Greater Duchess was expected to produce for 12 years, with a six-year open-pit operation followed by a transition to underground mining.
The project is expected to have a payback period of 13 months under the company's base metal price assumptions, improving to 11 months if spot prices for copper and gold are used.
The maiden ore reserve indicates that the mine has 8.4 million tonnes of ore at a copper equivalent grade of 1.7%.
Forging ahead with next steps
The company has now started its feasibility study, which it expects to finish in the second quarter of calendar year 2026, with a final investment decision targeted by June 30.
This is expected to be followed by first production in the second half of calendar year 2026.
Carnaby Managing Director Rob Watkins said:
The release of the Greater Duchess PFS is a major milestone for Carnaby and its shareholders and is the culmination of extensive work completed by the Carnaby team and independent consultants over the course of the last year.

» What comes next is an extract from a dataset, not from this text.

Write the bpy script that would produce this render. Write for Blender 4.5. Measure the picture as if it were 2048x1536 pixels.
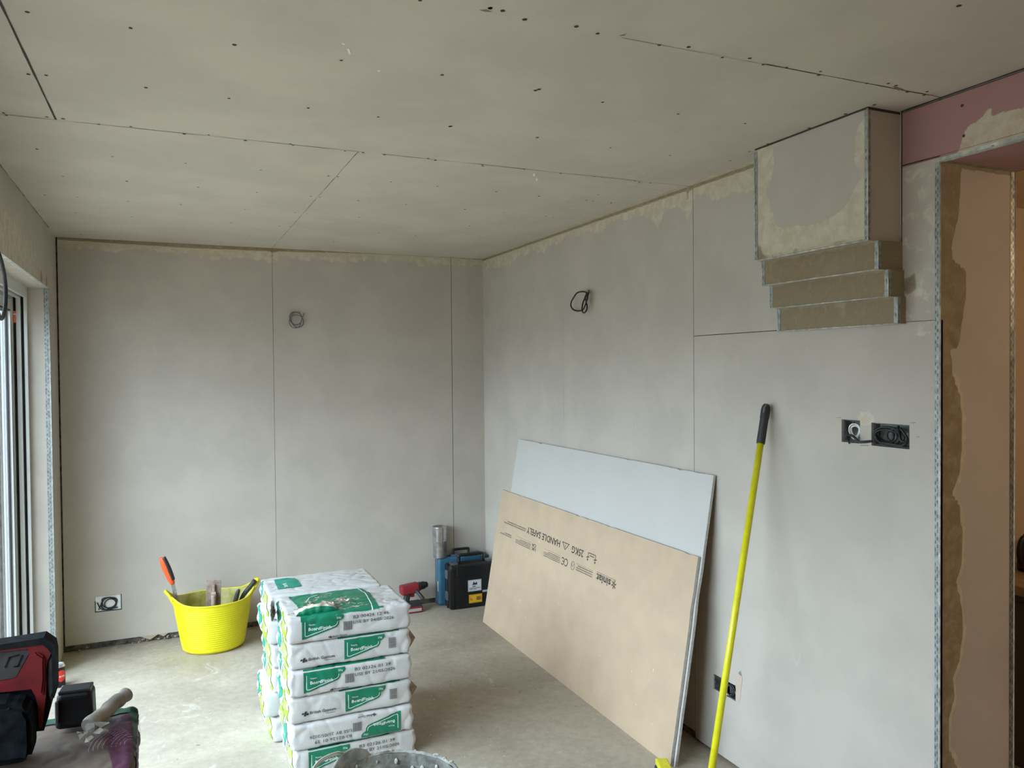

The PFS results highlight an extremely robust new mine development project located close to existing world class infrastructure and processing facilities in the Mount Isa region. The Greater Duchess Copper Gold project has a clear pathway to a low pre-production capex ($11M) near term mining operation (target first production H2 CY26) that will capitalise on record copper and gold prices.
The mining project is expected to deliver EBITDA of $983 million, or $1.27 billion at spot prices.
The company added that there was the potential for further expansion of the mineral resource.
All deposits remain open at depth and the exploration upside in the Greater Duchess mine camp has clearly demonstrated potential to deliver additional production target tonnes in the future. This is particularly evident at Trek 1 and Trek 2 where recent outstanding exploration results have been recently reported.
The project will have an all-in sustaining cost of production of $9583 per tonne of copper, compared with the assumption used in the PFS of $16,500 per tonne.
Carnaby Resources was valued at $115 million at the close of trade on Friday.